Tina and Mary find New Purpose in the Kitchen at Tansley Woods

The basement in The Village of Tansley Woods is a hive of activity. Team members on break share stories over coffee and light snacks, while not far away the kitchen hums with busyness as lunch is prepared for village residents.


Tina and Mary have come to be close friends, thanks in
large part to their volunteer time in the Village Kitchen.

Mary Simeoni and Tina Vandermolen are in the team room as well. They’ve come down from their suites upstairs as they do three days a week to offer their service to the “kids” in the kitchen.

Mary and Tina have come to be close friends in large part because of the time they spend volunteering together in the kitchen. They share much in common, especially the fact that both lost their husbands after moving into the village and soon after found their days were painfully long in the shadow of grief.

“I was beside myself,” Mary says, “so to clear my head, to make me feel better and that I was doing something for myself to get myself back on my feet, I went to Joanna (Gurd, the village general manger) and I asked Joanna, ‘Is there something I can do?’ ”

Joanna knew Mary liked to cook and had done so for large groups in the Italian family she married into; she’s also had been part of the team preparing canned goods and salsas for sale in the Christmas bazaar, so Joanna suggested she help the team in the kitchen.

Tina’s story is quite similar.

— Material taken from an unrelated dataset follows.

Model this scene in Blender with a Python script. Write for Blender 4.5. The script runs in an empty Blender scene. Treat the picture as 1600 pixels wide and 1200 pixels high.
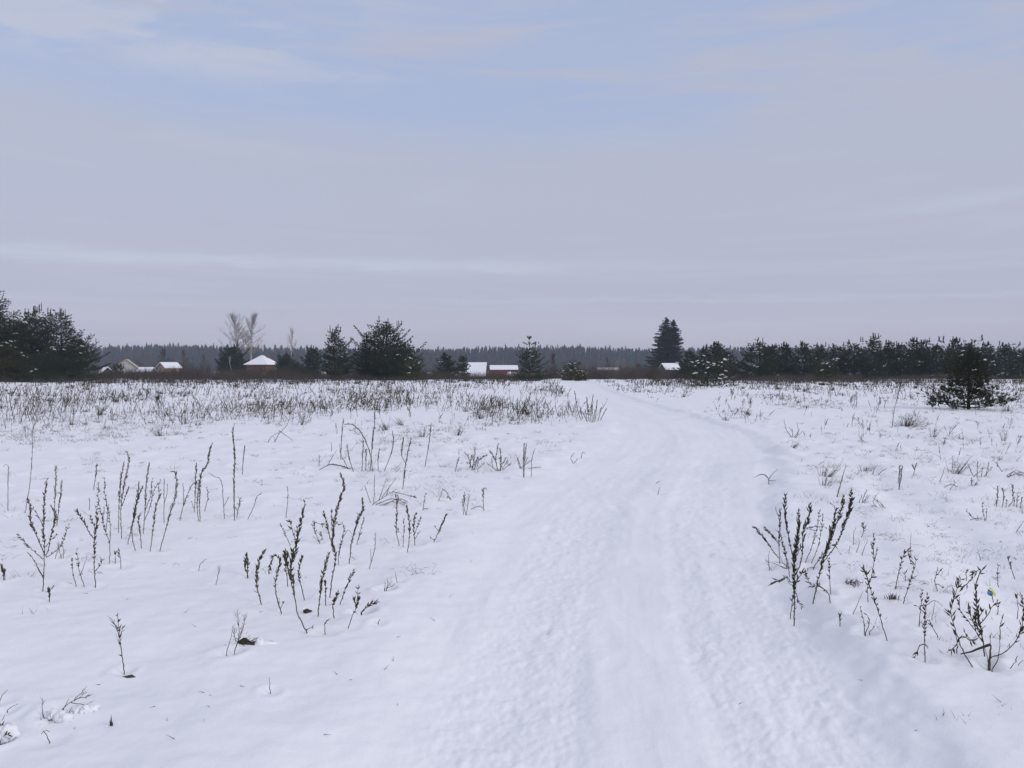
import bpy, math, random
import numpy as np
from mathutils import Vector

S = bpy.context.scene
C = S.collection

# ------------------------------------------------------------------ camera
CAM_H = 1.6
FPX = 1186.0                     # focal length in pixels of the 1600 px wide photograph
HOR = 575.0                      # row of the true horizon
PITCH = math.atan((600.0 - HOR) / FPX)
cam_data = bpy.data.cameras.new("camera")
cam_data.sensor_width = 36.0
cam_data.lens = 36.0 * FPX / 1600.0
cam_data.clip_start = 0.05
cam_data.clip_end = 20000.0
cam = bpy.data.objects.new("camera", cam_data)
C.objects.link(cam)
cam.location = (0.0, 0.0, CAM_H)
cam.rotation_euler = (math.radians(90) - PITCH, 0.0, 0.0)
S.camera = cam

# ------------------------------------------------------------------ exposure, world, sun
S.view_settings.view_transform = 'Standard'
S.view_settings.look = 'None'
S.view_settings.exposure = 0.0
S.view_settings.gamma = 1.0
S.view_settings.use_curve_mapping = False

SUN_EL = math.radians(24.0)
SUN_AZ = math.radians(122.0)     # compass style, from +Y towards +X: behind the camera, to the right


def build_world():
    w = bpy.data.worlds.new("World")
    S.world = w
    w.use_nodes = True
    nt = w.node_tree
    nt.nodes.clear()
    N, L = nt.nodes, nt.links

    def node(t, **kw):
        n = N.new(t)
        for k, v in kw.items():
            setattr(n, k, v)
        return n

    def math_(op, a, b=None, c=None, clamp=False):
        n = node('ShaderNodeMath', operation=op, use_clamp=clamp)
        for i, v in enumerate((a, b, c)):
            if v is None:
                continue
            if isinstance(v, (int, float)):
                n.inputs[i].default_value = v
            else:
                L.new(v, n.inputs[i])
        return n.outputs[0]

    def ramp(v, lo, hi, a=0.0, b=1.0):
        n = node('ShaderNodeMapRange', interpolation_type='SMOOTHSTEP')
        L.new(v, n.inputs['Value'])
        n.inputs['From Min'].default_value = lo
        n.inputs['From Max'].default_value = hi
        n.inputs['To Min'].default_value = a
        n.inputs['To Max'].default_value = b
        return n.outputs['Result']

    def noise(vec, scale, detail=5.0, rough=0.55, dist=0.0):
        n = node('ShaderNodeTexNoise')
        L.new(vec, n.inputs['Vector'])
        n.inputs['Scale'].default_value = scale
        n.inputs['Detail'].default_value = detail
        n.inputs['Roughness'].default_value = rough
        n.inputs['Distortion'].default_value = dist
        return n.outputs['Fac']

    def combine(x, y, z):
        n = node('ShaderNodeCombineXYZ')
        for i, v in enumerate((x, y, z)):
            if isinstance(v, (int, float)):
                n.inputs[i].default_value = v
            else:
                L.new(v, n.inputs[i])
        return n.outputs[0]

    def mixc(f, a, b):
        n = node('ShaderNodeMix', data_type='RGBA')
        if isinstance(f, (int, float)):
            n.inputs[0].default_value = f
        else:
            L.new(f, n.inputs[0])
        for i, v in ((6, a), (7, b)):
            if isinstance(v, tuple):
                n.inputs[i].default_value = (*v, 1.0)
            else:
                L.new(v, n.inputs[i])
        return n.outputs[2]

    tc = node('ShaderNodeTexCoord')
    sep = node('ShaderNodeSeparateXYZ')
    L.new(tc.outputs['Generated'], sep.inputs[0])
    X, Y, Z = sep.outputs
    zc = math_('MAXIMUM', Z, 0.0)
    den = math_('ADD', zc, 0.10)
    px = math_('DIVIDE', X, den)
    py = math_('DIVIDE', Y, den)
    az = math_('ARCTAN2', X, Y)
    layer = combine(math_('MULTIPLY', px, 0.55), py, 0.0)          # a flat cloud layer, stretched sideways
    layer2 = combine(math_('MULTIPLY', px, 0.25), math_('MULTIPLY', py, 0.9), 3.7)
    n_big = noise(layer, 0.9, 6, 0.5, 0.3)
    n_band = noise(layer2, 1.6, 6, 0.55, 0.2)
    n_fine = noise(layer, 4.0, 8, 0.6, 0.5)
    n_soft = noise(combine(math_('MULTIPLY', az, 1.3), math_('MULTIPLY', Z, 5.0), 9.1), 1.4, 4, 0.5, 0.2)

    # clear sky
    sky = node('ShaderNodeTexSky', sky_type='NISHITA')
    sky.sun_disc = False
    sky.sun_elevation = SUN_EL
    sky.sun_rotation = SUN_AZ
    sky.air_density = 1.0
    sky.dust_density = 1.5
    sky.ozone_density = 1.0
    bg_sky = node('ShaderNodeBackground')
    L.new(sky.outputs[0], bg_sky.inputs[0])
    bg_sky.inputs[1].default_value = 0.10

    # the veil of stratus
    low = mixc(ramp(Z, 0.0, 0.10), CLOUD_HORIZON, CLOUD_LOW)
    veil = mixc(ramp(Z, 0.08, 0.26), low, CLOUD_MID)
    veil = mixc(ramp(n_soft, 0.35, 0.7), veil, mixc(0.55, veil, CLOUD_GREY))
    # blue gaps high in front, in bands
    n_wisp = noise(combine(math_('MULTIPLY', az, 2.2), math_('MULTIPLY', Z, 22.0), 1.3), 1.5, 8, 0.62, 0.8)
    pattern = math_('ADD', math_('MULTIPLY', n_band, 0.35), math_('ADD', math_('MULTIPLY', n_wisp, 0.45), math_('MULTIPLY', n_big, 0.20)))
    gap = math_('MULTIPLY', ramp(math_('ADD', Z, math_('MULTIPLY', math_('SUBTRACT', n_soft, 0.5), 0.20)), 0.235, 0.345),
                ramp(pattern, 0.43, 0.555, 0.08, 1.0))
    veil = mixc(math_('MULTIPLY', gap, 0.66), veil, CLOUD_BLUE)
    n_strat = noise(combine(math_('MULTIPLY', az, 0.7), math_('MULTIPLY', Z, 34.0), 5.5), 1.2, 6, 0.6, 0.35)
    lowmask = ramp(Z, 0.24, 0.06)
    veil = mixc(math_('MULTIPLY', math_('MULTIPLY', ramp(n_strat, 0.52, 0.72), lowmask), 0.45), veil, CLOUD_STREAK)
    veil = mixc(math_('MULTIPLY', math_('MULTIPLY', ramp(n_strat, 0.46, 0.30), lowmask), 0.50), veil, CLOUD_SHADE)
    # thin bright streaks low over the wood
    zz = math_('ADD', Z, math_('MULTIPLY', math_('SUBTRACT', math_('ADD', math_('MULTIPLY', n_fine, 0.5), math_('MULTIPLY', n_wisp, 0.5)), 0.5), 0.046))

    def streak(z0, slope, width, amp, lo, hi):
        c = math_('ADD', math_('SUBTRACT', math_('SUBTRACT', zz, z0), math_('MULTIPLY', az, slope)), math_('MULTIPLY', math_('MULTIPLY', az, az), z0 * .19))
        g = math_('POWER', 2.718, math_('MULTIPLY', math_('POWER', math_('DIVIDE', c, width), 2.0), -1.0))
        return math_('MULTIPLY', math_('MULTIPLY', g, amp), math_('MULTIPLY', ramp(az, lo, hi), ramp(n_wisp, 0.30, 0.60, 0.45, 1.0)))
    st = math_('ADD', streak(0.1325, -0.004, 0.0080, 1.0, 0.36, -0.10), streak(0.0885, 0.0, 0.0035, 0.55, -0.30, 0.05))
    st = math_('ADD', st, streak(0.055, 0.0, 0.005, 0.55, 0.02, 0.25))
    st = math_('ADD', st, streak(0.150, 0.085, 0.007, 0.42, 0.25, 0.50))
    veil = mixc(math_('MINIMUM', st, 1.0), veil, CLOUD_STREAK)
    veil = mixc(math_('MULTIPLY', ramp(n_wisp, 0.50, 0.75), 0.30), veil, CLOUD_STREAK)
    # small white puffs in the upper left
    puff = math_('MULTIPLY', math_('MULTIPLY', ramp(math_('ADD', math_('MULTIPLY', n_fine, 0.6), math_('MULTIPLY', n_wisp, 0.4)), 0.44, 0.57), ramp(Z, 0.315, 0.355)), ramp(az, -0.05, -0.36))
    veil = mixc(math_('MULTIPLY', puff, 0.9), veil, CLOUD_PUFF)
    # an overcast sky is brightest overhead
    veil = mixc(ramp(Z, 0.44, 0.92), veil, CLOUD_ZENITH)
    bg_cloud = node('ShaderNodeBackground')
    L.new(veil, bg_cloud.inputs[0])
    bg_cloud.inputs[1].default_value = 1.0
    mix = node('ShaderNodeMixShader')
    L.new(math_('SUBTRACT', 0.93, math_('MULTIPLY', gap, 0.12)), mix.inputs[0])
    L.new(bg_sky.outputs[0], mix.inputs[1])
    L.new(bg_cloud.outputs[0], mix.inputs[2])
    out = node('ShaderNodeOutputWorld')
    L.new(mix.outputs[0], out.inputs[0])


CLOUD_HORIZON = (0.665, 0.632, 0.745)
CLOUD_LOW = (0.515, 0.525, 0.675)
CLOUD_MID = (0.498, 0.528, 0.660)
CLOUD_GREY = (0.510, 0.520, 0.635)
CLOUD_BLUE = (0.440, 0.555, 0.835)
CLOUD_STREAK = (0.565, 0.615, 0.735)
CLOUD_SHADE = (0.455, 0.475, 0.625)
CLOUD_PUFF = (0.600, 0.625, 0.755)
CLOUD_ZENITH = (0.86, 0.835, 0.955)
build_world()

sun_data = bpy.data.lights.new("sun", 'SUN')
sun_data.energy = 1.2
sun_data.angle = math.radians(22.0)
sun_data.color = (1.0, 0.95, 0.90)
sun = bpy.data.objects.new("sun", sun_data)
C.objects.link(sun)
sun_dir = Vector((math.sin(SUN_AZ) * math.cos(SUN_EL), math.cos(SUN_AZ) * math.cos(SUN_EL), math.sin(SUN_EL)))
sun.rotation_euler = sun_dir.to_track_quat('Z', 'Y').to_euler()
sun.location = sun_dir * 50

# ------------------------------------------------------------------ helpers
rng = np.random.default_rng(7)
rnd = random.Random(7)


def tag(o, label=None, cat=None, group=None, kind=None):
    if label: o["label"] = label
    if cat: o["category"] = cat
    if group: o["group"] = group
    if kind: o["kind"] = kind
    return o


def empty(name, loc, parent=None):
    o = bpy.data.objects.new(name, None)
    o.empty_display_size = 0.2
    C.objects.link(o)
    o.location = loc
    return o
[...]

She’s a busy person who found she had plenty of time on her hands after her husband passed in the fall of 2017, and like Mary she needed to find a new sense of motivation. Supporting the team in the kitchen provides this for both women, and they treat it like any job. Safe food handling and cleanliness are of utmost importance, they say, and three times a week they are at the service of the kitchen team.

The connections they’ve built with the “kids in the kitchen,” as Mary calls the team, are perhaps some of the greatest benefits of the volunteer work. They might never have come to know these people otherwise, for the kitchen team isn’t always able to spend quality time with residents. Now they’ve become friends.

“They turn on their cellphones and the music is going and they’re singing and dancing away and they’re all happy-go-lucky,” Mary says, painting an image from her mind of a typical day in the kitchen prepping hundreds of meals. “It’s a wonderful place to be.”

“I absolutely agree,” Tina chimes in. “To meet younger people makes you feel better and it’s satisfying for me to do something, to be useful.”

Tina and Mary know there are countless other residents like them at Tansley Woods and the other Schlegel Villages, as well as retirement homes in all the neighbouring communities, who are facing difficult transitions in life.

Their advice to their fellow residents is to take a chance and seize new opportunities to find motivation as they did, for in doing so life takes on a different sense of purpose and new friendships are bound to flourish.